Aim — Find every line containing the word "scene" and report the count, nothing more.

■ ■ ■ ■ ■ ■ ■

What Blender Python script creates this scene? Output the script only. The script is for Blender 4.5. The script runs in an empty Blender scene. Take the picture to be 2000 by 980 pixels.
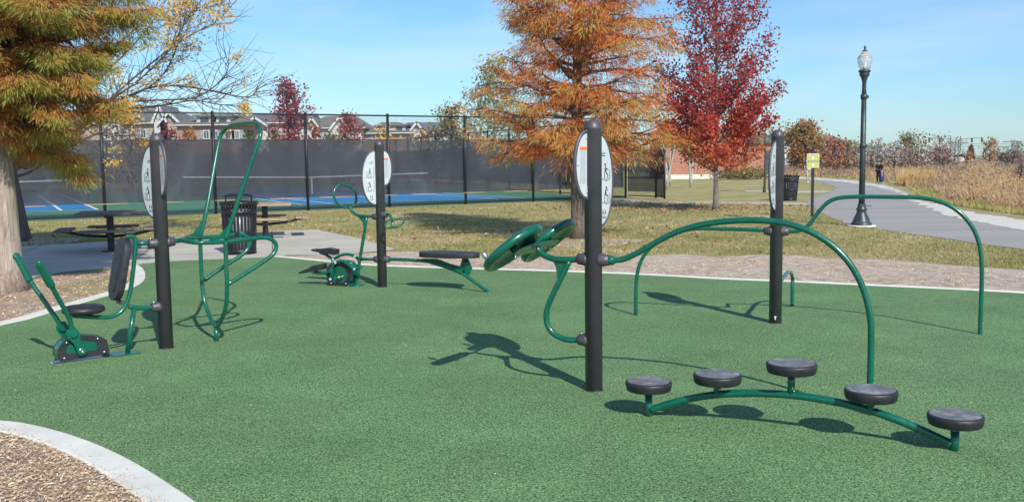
import bpy, bmesh, math, random
import numpy as np
from mathutils import Vector, Matrix
from mathutils.geometry import tessellate_polygon
random.seed(7); rng = np.random.default_rng(11)
V = Vector; PI = math.pi; R = math.radians
scn = bpy.context.scene
COL = scn.collection

# ---------------------------------------------------------------- survey of the photograph (camera solved from post heights)
FPX = 1883.0; EYE = 1.70
PITCH = math.atan(176.5 / FPX); ROLL = R(0.7)
_f = V((0, math.cos(PITCH), -math.sin(PITCH))); _r = V((1, 0, 0)); _u = _r.cross(_f)
_rr = _r * math.cos(ROLL) - _u * math.sin(ROLL); _uu = _u * math.cos(ROLL) + _r * math.sin(ROLL)
EYEP = V((0, 0, EYE))
def ray(x, y): return _f + _rr * ((x - 1000) / FPX) + _uu * ((490 - y) / FPX)
def g(x, y, z=0.0):                       # point of the ground seen at a pixel
    d = ray(x, y); return EYEP + d * ((z - EYE) / d.z)
def at(x, y, Y):                          # point at a given distance seen at a pixel
    d = ray(x, y); return EYEP + d * (Y / d.y)
def hit(x, y, p, n):                      # point of a real plane seen at a pixel
    d = ray(x, y); return EYEP + d * ((V(p) - EYEP).dot(n) / d.dot(n))

# ---------------------------------------------------------------- naming
ORG = {}
def tag(o, label=None, cat=None, group=None, kind=None):
    if label: o['label'] = label
    if cat: o['category'] = cat
    if group: o['group'] = group
    if kind: o['kind'] = kind
    return o
def thing(name, loc, label, cat, group=None):
    o = bpy.data.objects.new(name, None); COL.objects.link(o)
    o.location = loc; o.empty_display_size = .2; ORG[o.name] = V(loc)
    return tag(o, label, cat, group)
def copy_tree(o, parent=None):
    c = o.copy(); COL.objects.link(c)
    if parent: c.parent = parent
    for ch in [k for k in bpy.data.objects if k.parent == o]: copy_tree(ch, c)
    return c
def link_mesh(name, me, mats, parent=None, origin=None):
    for m in (mats if isinstance(mats, (list, tuple)) else [mats]): me.materials.append(m)
    o = bpy.data.objects.new(name, me); COL.objects.link(o)
    if parent:
        o.parent = parent; ORG[o.name] = ORG[parent.name]
    else:
        o.location = origin or (0, 0, 0); ORG[o.name] = V(origin or (0, 0, 0))
    return o

# ---------------------------------------------------------------- mesh collector
class M:
    def __init__(s): s.v = []; s.f = []; s.sm = []; s.mi = []
    def add(s, vs, fs, smooth=False, mi=0):
        b = len(s.v); s.v += [V(p) for p in vs]
        for k, f in enumerate(fs):
            s.f.append([b + i for i in f]); s.sm.append(smooth[k] if isinstance(smooth, list) else smooth); s.mi.append(mi)
        return s
    def tube(s, pts, r, seg=16, closed=False, mi=0, caps=True, flat=1.0, up=None):
        pts = [V(p) for p in pts]; n = len(pts)
        rs = r if isinstance(r, (list, tuple)) else [r] * n
        tang = []
        for i in range(n):
            a = pts[(i - 1) % n] if (closed or i > 0) else pts[i]
            b = pts[(i + 1) % n] if (closed or i < n - 1) else pts[i]
            t = (b - a); tang.append(t.normalized() if t.length > 1e-9 else V((0, 0, 1)))
        ref = V(up) if up else (V((0, 0, 1)) if abs(tang[0].z) < .9 else V((1, 0, 0)))
        nrm = (ref - tang[0] * ref.dot(tang[0])).normalized()
        vs = []; fs = []; sm = []
        for i in range(n):
            if i:
                q = nrm - tang[i] * nrm.dot(tang[i])
                nrm = q.normalized() if q.length > 1e-6 else nrm
            bn = tang[i].cross(nrm)
            for k in range(seg):
                a = 2 * PI * k / seg
                vs.append(pts[i] + (nrm * math.cos(a) * flat + bn * math.sin(a)) * rs[i])
        m = n if closed else n - 1
        for i in range(m):
            for k in range(seg):
                j = (i + 1) % n
                fs.append([i * seg + k, i * seg + (k + 1) % seg, j * seg + (k + 1) % seg, j * seg + k]); sm.append(True)
        if caps and not closed:
            fs.append([k for k in range(seg)][::-1]); sm.append(False)
            fs.append([(n - 1) * seg + k for k in range(seg)]); sm.append(False)
        return s.add(vs, fs, sm, mi)
    def box(s, c, size, rot=None, mi=0):
        hx, hy, hz = size[0] / 2, size[1] / 2, size[2] / 2
        vs = [V((x * hx, y * hy, z * hz)) for x in (-1, 1) for y in (-1, 1) for z in (-1, 1)]
        if rot is not None: vs = [rot @ v for v in vs]
        vs = [v + V(c) for v in vs]
        return s.add(vs, [[0, 1, 3, 2], [4, 6, 7, 5], [0, 4, 5, 1], [2, 3, 7, 6], [0, 2, 6, 4], [1, 5, 7, 3]], False, mi)
    def lathe(s, prof, o=(0, 0, 0), seg=28, rot=None, mi=0, flute=0):
        vs = []; fs = []; sm = []
        for (r, z) in prof:
            for k in range(seg):
                a = 2 * PI * k / seg; rr = r * (1 - (flute if k % 2 else 0))
                p = V((rr * math.cos(a), rr * math.sin(a), z))
                vs.append((rot @ p if rot is not None else p) + V(o))
        for i in range(len(prof) - 1):
            flatring = abs(prof[i][1] - prof[i + 1][1]) < 1e-5
            for k in range(seg):
                fs.append([i * seg + k, i * seg + (k + 1) % seg, (i + 1) * seg + (k + 1) % seg, (i + 1) * seg + k]); sm.append(not flatring)
        if prof[0][0] > 1e-4: fs.append([k for k in range(seg)][::-1]); sm.append(False)
        if prof[-1][0] > 1e-4: fs.append([(len(prof) - 1) * seg + k for k in range(seg)]); sm.append(False)
        return s.add(vs, fs, sm, mi)
    def prism(s, poly, o, u, v, depth, mi=0, smooth_side=False):     # poly in (u,v), extruded both ways along u x v
        u = V(u).normalized(); v = V(v).normalized(); n = u.cross(v).normalized(); o = V(o)
        k = len(poly)
        vs = [o + u * a + v * b + n * depth / 2 for a, b in poly] + [o + u * a + v * b - n * depth / 2 for a, b in poly]
        tri = tessellate_polygon([[V((a, b, 0)) for a, b in poly]])
        fs = [list(t) for t in tri] + [[i + k for i in t][::-1] for t in tri]
        sm = [False] * len(fs)
        for i in range(k):
            j = (i + 1) % k; fs.append([i, i + k, j + k, j]); sm.append(smooth_side)
        return s.add(vs, fs, sm, mi)
    def build(s, name, mats, parent=None, origin=None, bevel=0):
        og = ORG[parent.name] if parent else V(origin or (0, 0, 0))
        me = bpy.data.meshes.new(name)
        me.from_pydata([tuple(p - og) for p in s.v], [], s.f)
        bm = bmesh.new(); bm.from_mesh(me); bmesh.ops.recalc_face_normals(bm, faces=bm.faces); bm.to_mesh(me); bm.free()
        me.polygons.foreach_set('use_smooth', s.sm); me.polygons.foreach_set('material_index', s.mi); me.update()
        o = link_mesh(name, me, mats, parent, origin)
        if bevel:
            b = o.modifiers.new('bevel', 'BEVEL'); b.width = bevel; b.segments = 2; b.limit_method = 'ANGLE'
        return o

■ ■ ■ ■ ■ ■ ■

Exercise response — 2